E isto ofende ao CDC que considera abusivas práticas contratuais no fornecimento de serviços que restrinjam direitos ou obrigações fundamentais inerentes à natureza do contrato, de tal modo a ameaçar o objeto ou o equilíbrio contratual (inciso II, § 1º, do art. 51, do CDC). Tal entendimento, aliás, é referendado por diversos precedentes jurisprudenciais, a exemplo do julgamento abaixo transcrito:

“JUIZADO ESPECIAL. CONSUMIDOR. SERVIÇOS BANCÁRIOS. BLOQUEIO DE CARTÃO DE CRÉDITO SEM PRÉVIA COMUNICAÇÃO AO CORRENTISTA. FALHA NA PRESTAÇÃO DE SERVIÇO. ARTIGO 14 DO CDC. DANO MORAL CONFIGURADO. PROPORCIONALIDADE E RAZOABILIDADE NA INDENIZAÇÃO FIXADA. 1. O bloqueio do cartão de crédito sem a devida comunicação ao consumidor caracteriza falha do serviço bancário, violando o dever de prestar informação clara e adequada ao consumidor e, inclusive, o de alertá-lo sobre o referido bloqueio. O autor comprovou o bloqueio do cartão de crédito por meio dos vídeos acostados (IDs 1267874, 1267876, 1267878), que demonstram terem sido feitas tentativas de utilização em máquinas, dias e horários diferentes, todas sem êxito. 2. O réu/recorrente não se desincumbiu do ônus de demonstrar fato impeditivo, modificativo ou extintivo do direito do autor/recorrido, porquanto não comprova ter havido comunicação prévia do bloqueio dos cartões de crédito. O documento de ID. 1267897 refere-se à tela do banco para consulta e não comprova envio de correspondência ao autor. A responsabilidade do recorrente é objetiva, na forma do artigo 14 do CDC e a falha constitui fortuito interno, de risco inerente à atividade comercial da instituição bancária fornecedora. 3. Os critérios considerados pela MM. Juíza, ao fixar o valor da indenização por danos morais no patamar de R$ 3.000,00 (três mil reais), encontra-se dentro dos padrões da razoabilidade e proporcionalidade. O referido valor foi fixado em consideração à extensão do dano e à capacidade das partes, além de manter o condão de inibição da prática ilícita por parte da ré (punitive damage), reiteradamente demandada nos Juizados Especiais pelas condutas ora reportadas (falha na prestação de serviço de instituições financeiras). Anoto, ainda, que o valor fixado não é apto a gerar o enriquecimento da recorrida, nem o empobrecimento da empresa recorrente, razão pela qual não merece reforma. 4. Recurso CONHECIDO e NÃO PROVIDO. Sentença mantida pelos seus bem colocados fundamentos. Condeno o recorrente ao pagamento das custas processuais. Deixo de arbitrar os honorários advocatícios, ante a ausência de contrarrazões.  5. A ementa servirá de acórdão, conforme artigo 46 da Lei 9.099/95”. (BRASIL. TJDFT. 1ª Turma Recursal. RI nº. 0726958-06.2019.8.07.0016. Data do julgamento 11.05.2017. DJe 23.05.2017).
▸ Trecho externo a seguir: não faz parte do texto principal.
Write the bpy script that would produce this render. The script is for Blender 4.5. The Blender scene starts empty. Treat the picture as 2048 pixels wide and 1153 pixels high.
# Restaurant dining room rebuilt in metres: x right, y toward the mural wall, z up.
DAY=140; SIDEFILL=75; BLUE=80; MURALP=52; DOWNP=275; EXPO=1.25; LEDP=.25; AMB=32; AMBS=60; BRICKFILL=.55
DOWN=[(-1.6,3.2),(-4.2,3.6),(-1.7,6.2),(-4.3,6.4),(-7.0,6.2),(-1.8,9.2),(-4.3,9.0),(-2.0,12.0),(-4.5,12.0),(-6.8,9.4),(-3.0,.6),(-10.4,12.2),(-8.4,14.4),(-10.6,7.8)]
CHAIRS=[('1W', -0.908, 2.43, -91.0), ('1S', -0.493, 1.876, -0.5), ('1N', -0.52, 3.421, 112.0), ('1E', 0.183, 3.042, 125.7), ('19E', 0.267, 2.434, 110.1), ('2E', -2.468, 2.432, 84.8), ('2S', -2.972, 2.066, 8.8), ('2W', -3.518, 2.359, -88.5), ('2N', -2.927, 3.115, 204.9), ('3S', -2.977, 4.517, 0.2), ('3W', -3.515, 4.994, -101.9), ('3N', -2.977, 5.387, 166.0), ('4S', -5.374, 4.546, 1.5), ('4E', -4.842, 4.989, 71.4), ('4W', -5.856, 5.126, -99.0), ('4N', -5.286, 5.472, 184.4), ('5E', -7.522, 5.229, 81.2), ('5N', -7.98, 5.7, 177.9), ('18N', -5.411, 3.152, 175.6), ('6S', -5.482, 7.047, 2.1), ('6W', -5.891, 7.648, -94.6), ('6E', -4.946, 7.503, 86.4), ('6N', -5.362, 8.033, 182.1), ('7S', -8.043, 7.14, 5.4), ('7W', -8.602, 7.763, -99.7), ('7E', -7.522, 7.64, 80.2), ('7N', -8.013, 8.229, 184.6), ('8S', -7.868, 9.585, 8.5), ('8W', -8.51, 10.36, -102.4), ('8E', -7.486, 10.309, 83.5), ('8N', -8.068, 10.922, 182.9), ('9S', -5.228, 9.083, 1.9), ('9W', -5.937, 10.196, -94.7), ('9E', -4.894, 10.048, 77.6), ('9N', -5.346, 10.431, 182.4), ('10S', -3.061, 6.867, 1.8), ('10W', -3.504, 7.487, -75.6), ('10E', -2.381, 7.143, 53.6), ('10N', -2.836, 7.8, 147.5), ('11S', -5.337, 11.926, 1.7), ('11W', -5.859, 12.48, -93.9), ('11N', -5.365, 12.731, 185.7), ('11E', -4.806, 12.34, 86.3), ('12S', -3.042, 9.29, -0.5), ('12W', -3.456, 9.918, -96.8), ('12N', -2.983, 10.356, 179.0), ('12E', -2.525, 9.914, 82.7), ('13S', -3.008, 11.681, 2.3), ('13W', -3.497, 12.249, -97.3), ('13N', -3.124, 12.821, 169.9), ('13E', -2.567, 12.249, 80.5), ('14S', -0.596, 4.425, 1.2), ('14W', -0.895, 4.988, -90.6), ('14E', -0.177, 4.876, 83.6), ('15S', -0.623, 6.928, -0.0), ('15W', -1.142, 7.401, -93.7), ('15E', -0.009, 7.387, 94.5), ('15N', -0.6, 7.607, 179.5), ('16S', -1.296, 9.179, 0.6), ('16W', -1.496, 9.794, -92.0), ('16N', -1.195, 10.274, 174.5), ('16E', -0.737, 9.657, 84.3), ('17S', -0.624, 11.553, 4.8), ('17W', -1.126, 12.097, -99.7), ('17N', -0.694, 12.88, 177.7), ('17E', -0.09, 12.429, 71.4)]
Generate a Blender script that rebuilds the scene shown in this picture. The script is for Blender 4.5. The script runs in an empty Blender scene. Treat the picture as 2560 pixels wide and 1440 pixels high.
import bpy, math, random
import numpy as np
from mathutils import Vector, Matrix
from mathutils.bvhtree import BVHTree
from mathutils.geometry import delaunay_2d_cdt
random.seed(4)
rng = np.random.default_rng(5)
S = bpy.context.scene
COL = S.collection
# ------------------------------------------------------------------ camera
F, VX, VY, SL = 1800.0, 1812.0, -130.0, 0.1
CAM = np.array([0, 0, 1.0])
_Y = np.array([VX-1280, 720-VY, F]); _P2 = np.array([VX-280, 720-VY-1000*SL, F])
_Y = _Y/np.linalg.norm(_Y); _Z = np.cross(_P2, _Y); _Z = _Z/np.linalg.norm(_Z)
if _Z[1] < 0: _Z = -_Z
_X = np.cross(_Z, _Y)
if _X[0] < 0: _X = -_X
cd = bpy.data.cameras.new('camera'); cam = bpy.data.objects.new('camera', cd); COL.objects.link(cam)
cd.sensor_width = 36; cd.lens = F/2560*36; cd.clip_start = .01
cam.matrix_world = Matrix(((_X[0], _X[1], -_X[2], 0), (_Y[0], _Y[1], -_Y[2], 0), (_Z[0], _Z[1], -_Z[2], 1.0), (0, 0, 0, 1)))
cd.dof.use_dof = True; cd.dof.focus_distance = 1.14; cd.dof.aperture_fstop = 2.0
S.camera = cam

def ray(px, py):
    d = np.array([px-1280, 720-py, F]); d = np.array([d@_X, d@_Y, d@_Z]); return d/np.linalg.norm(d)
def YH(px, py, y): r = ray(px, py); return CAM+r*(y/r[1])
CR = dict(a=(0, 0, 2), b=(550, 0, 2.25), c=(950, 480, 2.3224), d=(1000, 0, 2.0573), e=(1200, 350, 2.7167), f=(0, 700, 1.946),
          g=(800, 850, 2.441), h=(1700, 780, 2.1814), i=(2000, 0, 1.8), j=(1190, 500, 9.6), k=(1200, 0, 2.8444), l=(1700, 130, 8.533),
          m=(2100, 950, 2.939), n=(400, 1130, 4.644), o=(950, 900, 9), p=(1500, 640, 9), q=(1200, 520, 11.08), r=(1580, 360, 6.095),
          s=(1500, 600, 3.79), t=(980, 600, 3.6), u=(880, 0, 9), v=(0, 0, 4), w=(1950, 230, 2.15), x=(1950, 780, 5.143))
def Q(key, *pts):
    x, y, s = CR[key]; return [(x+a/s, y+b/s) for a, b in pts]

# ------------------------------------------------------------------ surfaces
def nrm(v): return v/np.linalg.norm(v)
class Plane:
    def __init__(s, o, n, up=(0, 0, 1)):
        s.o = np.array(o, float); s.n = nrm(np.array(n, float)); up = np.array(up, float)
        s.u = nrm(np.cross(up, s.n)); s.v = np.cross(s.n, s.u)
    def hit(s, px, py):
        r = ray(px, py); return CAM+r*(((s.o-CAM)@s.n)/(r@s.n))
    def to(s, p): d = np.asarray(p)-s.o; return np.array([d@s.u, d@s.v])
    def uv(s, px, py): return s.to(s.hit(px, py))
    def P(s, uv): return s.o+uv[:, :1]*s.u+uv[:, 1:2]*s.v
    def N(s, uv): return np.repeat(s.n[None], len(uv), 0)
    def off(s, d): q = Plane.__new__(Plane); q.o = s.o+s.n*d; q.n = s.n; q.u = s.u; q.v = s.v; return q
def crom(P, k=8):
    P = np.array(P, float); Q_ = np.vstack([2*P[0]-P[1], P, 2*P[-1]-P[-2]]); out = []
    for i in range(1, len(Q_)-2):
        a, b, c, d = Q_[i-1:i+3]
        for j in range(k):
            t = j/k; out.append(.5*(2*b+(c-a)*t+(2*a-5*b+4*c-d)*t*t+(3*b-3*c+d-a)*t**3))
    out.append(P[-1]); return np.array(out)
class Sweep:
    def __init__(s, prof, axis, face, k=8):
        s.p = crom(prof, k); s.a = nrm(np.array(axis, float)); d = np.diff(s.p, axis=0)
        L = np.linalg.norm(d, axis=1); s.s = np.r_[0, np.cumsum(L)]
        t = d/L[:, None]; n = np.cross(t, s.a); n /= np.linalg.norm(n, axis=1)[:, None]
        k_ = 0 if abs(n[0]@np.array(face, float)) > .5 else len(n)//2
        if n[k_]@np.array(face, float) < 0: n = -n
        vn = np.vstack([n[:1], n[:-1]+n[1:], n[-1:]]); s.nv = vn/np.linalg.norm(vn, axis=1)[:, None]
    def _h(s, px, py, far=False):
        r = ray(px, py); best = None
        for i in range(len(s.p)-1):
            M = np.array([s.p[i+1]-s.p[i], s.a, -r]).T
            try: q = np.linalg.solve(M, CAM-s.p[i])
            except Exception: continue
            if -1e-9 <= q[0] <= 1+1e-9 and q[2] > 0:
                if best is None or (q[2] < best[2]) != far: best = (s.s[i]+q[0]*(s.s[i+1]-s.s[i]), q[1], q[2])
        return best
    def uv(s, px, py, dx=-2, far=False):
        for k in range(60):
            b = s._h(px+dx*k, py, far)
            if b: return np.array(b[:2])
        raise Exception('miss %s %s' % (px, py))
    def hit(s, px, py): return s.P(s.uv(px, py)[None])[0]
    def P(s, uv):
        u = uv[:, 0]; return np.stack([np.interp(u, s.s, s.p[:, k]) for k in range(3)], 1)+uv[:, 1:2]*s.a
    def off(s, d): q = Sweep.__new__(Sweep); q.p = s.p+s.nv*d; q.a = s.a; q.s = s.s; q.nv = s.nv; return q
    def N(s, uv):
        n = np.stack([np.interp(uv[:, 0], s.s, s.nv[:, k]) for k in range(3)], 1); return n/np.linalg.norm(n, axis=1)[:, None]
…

No caso do leitor está experimentando esses dissabores, o Procon, como órgão especializado na defesa dos interesses e direitos dos consumidores, é uma sanativa saída, por via administrativa, para a resolução do problema. Os Juizados Especiais também são outra medida para forçar o restabelecimento do serviço suspenso pela rescisão unilateral do contrato, sem prejuízo da eventual reparação civil pelos danos morais sofridos.